The Bharatiya Janata Party (BJP) won a landslide, taking 208 of 294 seats with a 45.92% vote share. The Trinamool Congress (TMC) was reduced to 80 seats, the Left Front to 4 and the Congress to 1. It is the first time a right-wing party has been elected to govern West Bengal.
›Did Mamata Banerjee lose her seat?
Yes. Mamata Banerjee lost the Bhabanipur constituency to BJP leader Suvendu Adhikari by about 15,000 votes. After leading West Bengal for 15 years, she resigned as Chief Minister following the result on 4 May 2026.
›Who is the new Chief Minister of West Bengal?

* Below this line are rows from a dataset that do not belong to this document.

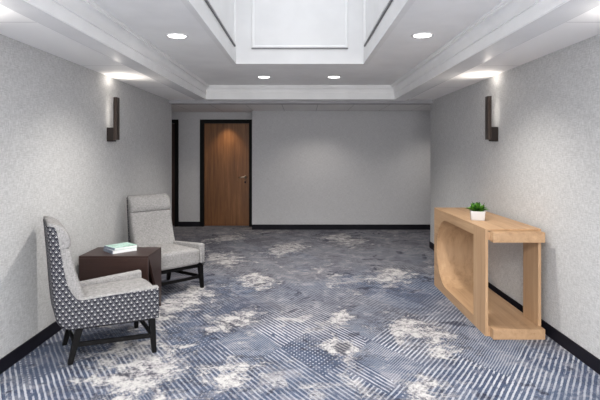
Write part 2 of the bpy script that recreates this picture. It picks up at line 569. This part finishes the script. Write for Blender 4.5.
bm = B(); box(bm, SX1 - .014, SX1, SYN + .14, SYE - .14, pz0 - .014, pz0 + .002); struct('shade_strip_3', bm, m_trim_shade)
panel_frame('trim_3', (SX0 + .175, SYE), (SX1 - .175, SYE), pz0, pz1, (0, -1))
panel_frame('trim_4', (SX0, SYN + .14), (SX0, SYE - .14), pz0, pz1, (1, 0))
panel_frame('trim_5', (SX1, SYN + .14), (SX1, SYE - .14), pz0, pz1, (-1, 0))
# skylight glazing with bars
bm = B(); box(bm, SX0 - w, SX1 + w, SYN - w, SYE + w, ZS, ZS + .02)
gl = Mat('opal_glass', 0.4, color=rgb(240, 244, 250)).emit((.95, .97, 1, 1), 0.47).m
sk = struct('window_1', bm, gl)
bm = B()
for k in range(6):
    yy = SYN + (SYE - SYN) * k / 5
    box(bm, SX0, SX1, yy - .02, yy + .02, ZS - .03, ZS)
obj('window_frame', bm, m_trim, sk)

# doors
def frame_bm(x0, x1, top, fw=.075, y0=YD - .02, y1=YD + .15):
    bm = B()
    box(bm, x0, x0 + fw, y0, y1, 0, top, .003); box(bm, x1 - fw, x1, y0, y1, 0, top, .003)
    box(bm, x0 + fw, x1 - fw, y0, y1, top - fw, top, .003)
    return bm
def door(name, x0, x1, mat, handle):
    fw = .075
    bm = B(); box(bm, x0 + fw + .003, x1 - fw - .003, YD + .05, YD + .095, .008, 2.154 - fw - .003, .002)
    d = struct(name, bm, mat)
    obj('door_frame', frame_bm(x0, x1, 2.154), m_frame, d)
    if handle:
        hx = x1 - fw - .085; hz = 1.5 - 25.3 * YD / 490
        h = B()
        r = [[(hx + .027 * math.cos(a), yy, hz + .027 * math.sin(a)) for a in [2 * PI * i / 20 for i in range(20)]] for yy in (YD + .05, YD + .040)]
        loft(h, r)
        r = [[(hx + .011 * math.cos(a), yy, hz + .011 * math.sin(a)) for a in [2 * PI * i / 12 for i in range(12)]] for yy in (YD + .042, YD - .005)]
        loft(h, r)
        pts = [(hx + .012, hz), (hx - .03, hz + .003), (hx - .075, hz - .004), (hx - .115, hz - .006)]
        r = [[(px, YD - .006 + .009 * math.cos(a), pz + .011 * math.sin(a)) for a in [2 * PI * i / 10 for i in range(10)]] for px, pz in pts]
        loft(h, r)
        ho = obj('door_handle', h, m_nickel, d, True)
        k = B()
        r = [[(hx + .02 * math.cos(a), yy, hz - .10 + .02 * math.sin(a)) for a in [2 * PI * i / 20 for i in range(20)]] for yy in (YD + .05, YD + .04)]
        loft(k, r)
        obj('lock_plate', k, m_bronze_dark, d, True)
    return d
door('door_1', D1[0], D1[1], m_door, True)
door('door_2', D2[0], D2[1], m_door_dark, False)

# ------------------------------------------------------------------ recessed ceiling lights
def downlight(x, y, label):
    t = thing('recessed_ceiling_light', label, 'ceiling light', (x, y, ZT), 0, 'recessed lights in the tray ceiling')
    bm = B()
    prof = [(.096, 0), (.096, -.005), (.090, -.008), (.078, -.007), (.074, -.002), (.074, 0)]
    lathe(bm, prof, 40)
    obj('trim_ring', bm, m_white, t, True)
    bm = B(); lathe(bm, [(.0735, -.0012), (.0735, -.0055), (.05, -.0068)], 40)
    obj('lens', bm, m_lens, t, True)
    return t
downlight(-1.064, 4.17, 'round recessed light left of the skylight, larger-looking one on the armchair side')
downlight(1.02, 4.15, 'round recessed light right of the skylight, larger-looking one on the console side')
downlight(-0.50, 6.45, 'smaller-looking round recessed light beyond the skylight, nearer the walnut door')
downlight(0.42, 6.45, 'smaller-looking round recessed light beyond the skylight, farther from the walnut door')

# ------------------------------------------------------------------ wall sconces
def sconce(side, y, label):
    """side -1 on the left wall, +1 on the right wall"""
    xw = XL if side < 0 else XR
    t = thing('wall_sconce', label, 'wall light', (xw, y, 1.61), 0, 'bronze sconces on the side walls')
    d = -side
    def bx(bm, a, b, y0, y1, z0, z1, bev):
        box(bm, min(d * a, d * b), max(d * a, d * b), y0, y1, z0, z1, bev)
    bm = B(); bx(bm, 0, .068, -.042, .042, .0, .147, .003); obj('mounting_block', bm, m_bronze_dark, t)
    bm = B()
    bx(bm, .094, .106, -.04, .04, .018, .465, .002)          # face plate
    bx(bm, .0685, .094, -.04, -.030, .018, .465, .002); bx(bm, .0685, .094, .030, .04, .018, .465, .002)
    bx(bm, .0685, .094, -.03, .03, .018, .030, .001)
    obj('shade_channel', bm, m_bronze, t)
    bm = B(); bx(bm, .080, .0935, -.0295, .0295, .150, .445, .002); obj('diffuser', bm, m_glow, t)
    return t
sconce(-1, 5.17, 'dark bronze upright bar sconce on the left wall above the armchairs')
sconce(1, 5.07, 'dark bronze upright bar sconce on the right wall above the oak console')

# ------------------------------------------------------------------ armchair
def build_chair(label):
    t = thing('armchair', label, 'armchair', (0, 0, 0), 0, 'high backed grey armchairs by the left wall')
    ZB0 = .262
    def yout(x): return .258 + (.328 - .258) * (x + .42) / .79
    rear = smooth_tab([(.24, .115), (.262, .085), (.29, .045), (.34, .02), (.5, 0), (.75, -.02), (1.04, -.047)], 6)
    # ---- outer shell: path from right front round the back to left front
    path = []
    def Tside(x):
        return lerp(smooth_tab([(-.362, 1.005), (-.352, .93), (-.340, .78), (-.325, .64), (-.305, .56), (-.27, .498), (-.22, .470), (.0, .480), (.37, .494)], 6), x)
    xs = [.372, .370, .36] + [.34 - .03 * k for k in range(19)] + [-.215, -.23, -.245, -.26, -.272, -.284, -.294, -.302, -.309, -.315, -.321, -.326, -.331, -.336, -.341, -.346, -.351, -.356, -.360]
    for x in xs:
        yy = yout(x)
        if x > .359: yy -= (.012 if x > .371 else .004 if x > .365 else 0)
        path.append((x, -yy, Tside(x), max(0, min(1, (.10 - x) / .45))))
    cr = .06
    for k in range(1, 9):
        a = PI / 2 * k / 8
        path.append((-.36 - cr * math.sin(a), -(yout(-.36) - cr + cr * math.cos(a)), 1.006 + .014 * k / 8, 1))
    right = path[:]
    for k in range(1, 6):
        path.append((-.42, -.20 + .40 * k / 6, 1.022, 1))
    for (x, y, T, w) in right[::-1]:
        path.append((x, -y, T, w))
    bm = B()
    uvl = bm.loops.layers.uv.new('UVMap')
    NT = 22
    grid, suv = [], []
    L = 0
    for i, (x, y, T, w) in enumerate(path):
        if i: L += math.hypot(x - path[i - 1][0], y - path[i - 1][1])
        col, cu = [], []
        for k in range(NT + 1):
            tt = k / NT
            z = ZB0 + (T - ZB0) * (tt ** 1.15)
            xx = x + lerp(rear, z) * w
            # tuck the lower edge in a little
            tuck = max(0, 1 - (z - ZB0) / .05) ** 2 * .012
            yy = y * (1 - tuck / .3) if abs(y) > .1 else y
            col.append(bm.verts.new((xx, yy, z))); cu.append((L + lerp(rear, z) * w * (-1 if y < 0 else 1), z))
        grid.append(col); suv.append(cu)
    for i in range(len(grid) - 1):
        for k in range(NT):
            f = bm.faces.new((grid[i][k], grid[i + 1][k], grid[i + 1][k + 1], grid[i][k + 1]))
            idx = ((i, k), (i + 1, k), (i + 1, k + 1), (i, k + 1))
            for lp, (a, b) in zip(f.loops, idx):
                lp[uvl].uv = suv[a][b]
    sh = obj('outer_shell', bm, m_pattern, t, True)
    sh['label'] = 'charcoal and white triangle patterned outer upholstery'
    # ---- arms
    for s in (-1, 1):
        rings = []
        stations = [(.376, .022), (.374, .010), (.366, .003), (.350, 0)] + [(.30 - .055 * k, 0) for k in range(11)] + [(-.30, 0)]
        for (x, ins) in stations:
            yo = yout(x) - .003 - ins * .6
            yi = yout(x) - .072 + ins * .6
            zt = .509 - ins - .036 * (.37 - x) / .7
            pr = rrect(yi, yo - .008, ZB0 + .03, zt, (.022 - ins * .4, .026 - ins * .4, .008, .008), 4)
            rings.append([(x, s * y, z) for y, z in pr])
        bm = B(); loft(bm, rings); obj('arm', bm, m_fabric, t, True)
    # ---- seat
    def seatfn(q):
        x = q.x + .085; y = q.y; z = q.z + .365
        hw = (yout(x) - .070) / .25
        u, v = q.x / .30, q.y / .25
        if q.z > 0:
            z += .030 * max(0, 1 - v * v) * (1 - .4 * u * u) * (q.z / .095)
        x += .022 * max(0, 1 - v * v) * (1 if u > .5 else 0) * min(1, (u - .5) * 2 if u > .5 else 0)
        return (x, y * hw, z)
    bm = B(); rbox(bm, .29, .25, .085, .035, 16, seatfn); obj('seat_cushion', bm, m_fabric, t, True)
    # ---- back cushion and head pillow
    xf = smooth_tab([(.38, -.14), (.45, -.178), (.56, -.222), (.7, -.268), (.80, -.292), (.835, -.305)], 5)
    def backrings(zs, front, hwf, rr=.035):
        out = []
        for z in zs:
            x0 = -.42 + lerp(rear, z) + .006
            x1 = front(z)
            hw = hwf(z)
            r = min(rr, (x1 - x0) * .45)
            pr = rrect(x0, x1, -hw, hw, (r, .05 if (x1 - x0) > .11 else r, .05 if (x1 - x0) > .11 else r, r), 6)
            out.append([(x + .012 * (1 - (y / hw) ** 2) * (1 if x > (x0 + x1) / 2 else 0), y, z) for x, y in pr])
        return out
    bm = B()
    zs = [.38 + (.84 - .38) * k / 16 for k in range(17)] + [.846, .850]
    def bf(z):
        return lerp(xf, z) - (.0 if z <= .84 else .012 if z < .85 else .03)
    loft(bm, backrings(zs, bf, lambda z: .2525 - (0 if z < .845 else .006)))
    obj('back_cushion', bm, m_fabric, t, True)
    hf = smooth_tab([(.842, -.322), (.850, -.306), (.87, -.296), (.91, -.298), (.96, -.318), (1.0, -.352), (1.022, -.388), (1.032, -.418)], 5)
    bm = B()
    zs = [.842, .846, .85, .858, .87, .89, .91, .93, .95, .97, .985, .998, 1.008, 1.017, 1.024, 1.029, 1.032]
    loft(bm, backrings(zs, lambda z: lerp(hf, z), lambda z: .2525 - (max(0, z - .985) / .047) ** 2 * .012 - (.006 if z < .845 else 0)))
    obj('headrest', bm, m_fabric, t, True)
    # ---- frame, legs, stretchers
    bm = B()
    hexa(bm, [(-.27, -.20, .240), (.345, -.27, .240), (.345, .27, .240), (-.27, .20, .240)],
         [(-.30, -.225, .268), (.352, -.298, .268), (.352, .298, .268), (-.30, .225, .268)])
    obj('base_frame', bm, m_ebony, t)
    feet = {}
    for sx in (1, -1):
        for s in (-1, 1):
            if sx > 0: top, bot, a, b = (.318, .285), (.335, .303), .026, .017
            else: top, bot, a, b = (-.225, .190), (-.298, .208), .028, .018
            T = [(top[0] - a, s * top[1] - a, .262), (top[0] + a, s * top[1] - a, .262), (top[0] + a, s * top[1] + a, .262), (top[0] - a, s * top[1] + a, .262)]
            Bt = [(bot[0] - b, s * bot[1] - b, 0), (bot[0] + b, s * bot[1] - b, 0), (bot[0] + b, s * bot[1] + b, 0), (bot[0] - b, s * bot[1] + b, 0)]
            bm = B(); hexa(bm, Bt, T, .002); obj('leg', bm, m_ebony, t)
            k = .13 / .262
            feet[(sx, s)] = Vector((bot[0] + (top[0] - bot[0]) * k, s * (bot[1] + (top[1] - bot[1]) * k), .13))
    for p, q in (((-1, -1), (1, -1)), ((-1, 1), (1, 1)), ((1, -1), (1, 1)), ((-1, -1), (-1, 1))):
        a, b = feet[p], feet[q]
        d = (b - a).normalized(); nn = Vector((-d.y, d.x, 0)) * .010; up = Vector((0, 0, .016))
        bm = B()
        hexa(bm, [a - nn - up, a + nn - up, a + nn + up, a - nn + up], [b - nn - up, b + nn - up, b + nn + up, b - nn + up])
        obj('stretcher', bm, m_ebony, t)
    return t
ch = build_chair('grey high-backed armchair with triangle-patterned side, in front of the dark side table')
for part in ch.children:
    part.data.transform(Matrix.Diagonal((.89, .98, .975, 1)))
ch.location = (-1.517, 3.775, 0); ch.rotation_euler.z = math.radians(31)
ch2 = copy_tree(ch)
ch2['label'] = 'plain grey high-backed armchair behind the dark side table, nearer the hall, no pattern showing'
ch2.location = (-1.526, 5.424, 0); ch2.rotation_euler.z = math.radians(-45)

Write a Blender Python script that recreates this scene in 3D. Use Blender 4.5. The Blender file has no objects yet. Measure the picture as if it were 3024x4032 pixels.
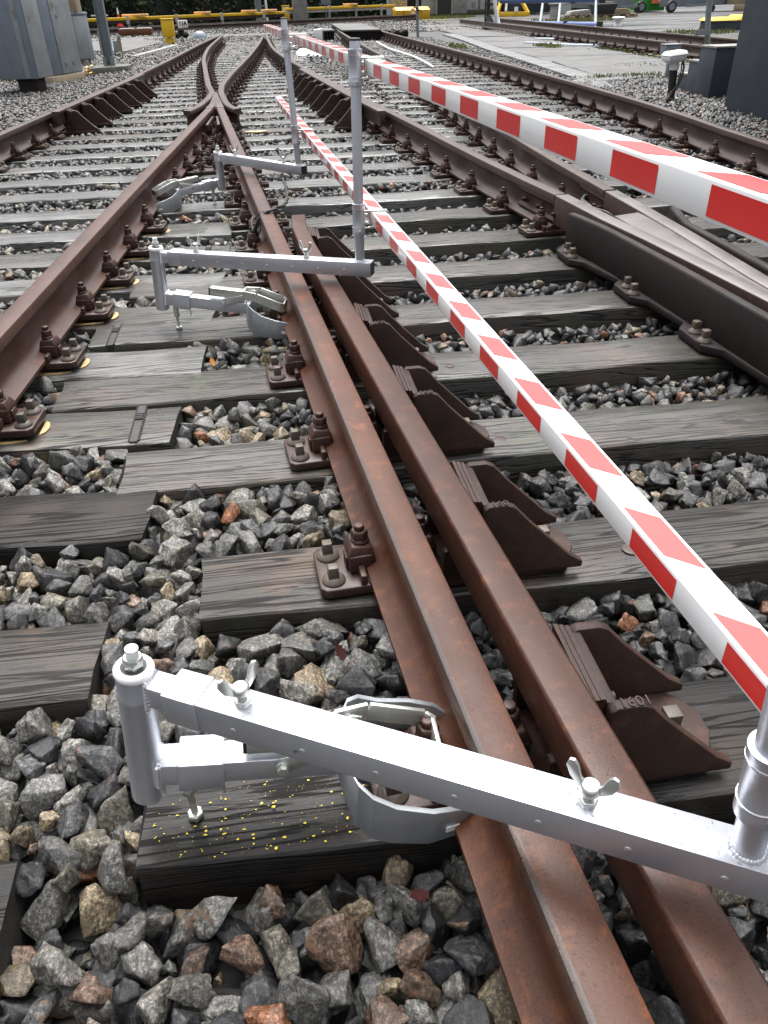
import bpy, bmesh, math, random
import numpy as np
from mathutils import Vector, Matrix
R = math.radians
rng = np.random.default_rng(7); random.seed(7)
scene = bpy.context.scene
COL = scene.collection

# ------------------------------------------------------------------ camera, sky, sun, exposure
cd = bpy.data.cameras.new("Camera"); cam = bpy.data.objects.new("Camera", cd); COL.objects.link(cam)
YAW, PITCH, ROLL, HC, FPX = 0.1311, 0.59470, -0.02633, 1.0821, 3005.1
f_ = Vector((math.sin(YAW)*math.cos(PITCH), math.cos(YAW)*math.cos(PITCH), -math.sin(PITCH)))
r_ = Vector((math.cos(YAW), -math.sin(YAW), 0)); u_ = r_.cross(f_)
r2 = r_*math.cos(ROLL)+u_*math.sin(ROLL); u2 = -r_*math.sin(ROLL)+u_*math.cos(ROLL)
mw = Matrix((r2, u2, -f_)).transposed().to_4x4(); mw.translation = (0, 0, HC)
cam.matrix_world = mw
cd.sensor_fit = 'VERTICAL'; cd.sensor_height = 36; cd.lens = 36*FPX/4032
cd.clip_start = 0.02; cd.clip_end = 500
scene.camera = cam
w = bpy.data.worlds.new("World"); scene.world = w; w.use_nodes = True
nt = w.node_tree; nt.nodes.clear()
sky = nt.nodes.new('ShaderNodeTexSky'); sky.sky_type = 'NISHITA'; sky.sun_disc = False
SUN_EL, SUN_AZ = 68, 6
sky.sun_elevation = R(SUN_EL); sky.sun_rotation = R(SUN_AZ); sky.dust_density = 6; sky.air_density = 1.0
hs = nt.nodes.new('ShaderNodeHueSaturation'); hs.inputs['Saturation'].default_value = 0.22
bg = nt.nodes.new('ShaderNodeBackground'); bg.inputs['Strength'].default_value = 0.15
wo = nt.nodes.new('ShaderNodeOutputWorld')
# overcast: cloud deck brightest overhead, dimmer towards the horizon
tcw = nt.nodes.new('ShaderNodeTexCoord'); sep = nt.nodes.new('ShaderNodeSeparateXYZ'); mr = nt.nodes.new('ShaderNodeMapRange'); mxw = nt.nodes.new('ShaderNodeMix'); mxw.data_type = 'RGBA'; mxw.blend_type = 'MULTIPLY'; mxw.inputs[0].default_value = 1
mr.inputs['From Min'].default_value = 0; mr.inputs['From Max'].default_value = 1; mr.inputs['To Min'].default_value = .45; mr.inputs['To Max'].default_value = 2.3
nt.links.new(tcw.outputs['Generated'], sep.inputs[0]); nt.links.new(sep.outputs['Z'], mr.inputs['Value']); nt.links.new(mr.outputs[0], mxw.inputs[7])
nt.links.new(sky.outputs[0], hs.inputs['Color']); nt.links.new(hs.outputs[0], mxw.inputs[6]); nt.links.new(mxw.outputs[2], bg.inputs[0]); nt.links.new(bg.outputs[0], wo.inputs[0])
sl = bpy.data.lights.new("Sun", 'SUN'); sl.energy = 1.1; sl.angle = R(80); sl.color = (1, .97, .93)
so = bpy.data.objects.new("Sun", sl); COL.objects.link(so)
so.rotation_euler = (R(90-SUN_EL), 0, R(180-SUN_AZ))
scene.view_settings.view_transform = 'Standard'; scene.view_settings.look = 'None'
scene.view_settings.exposure = 0.52; scene.view_settings.gamma = 1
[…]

Suvendu Adhikari of the BJP became Chief Minister. He contested and won both Nandigram and Bhabanipur, the latter against Mamata Banerjee herself, and was sworn in after the BJP secured its majority.
›Why did the TMC lose West Bengal in 2026?
Analysts point to anti-incumbency after 15 years, a controversial Special Intensive Revision of the electoral rolls that removed around 9 million entries, a consolidated opposition vote behind the BJP, a record 93.71% turnout, and defections of senior TMC leaders. The result was a structural realignment, not a narrow swing.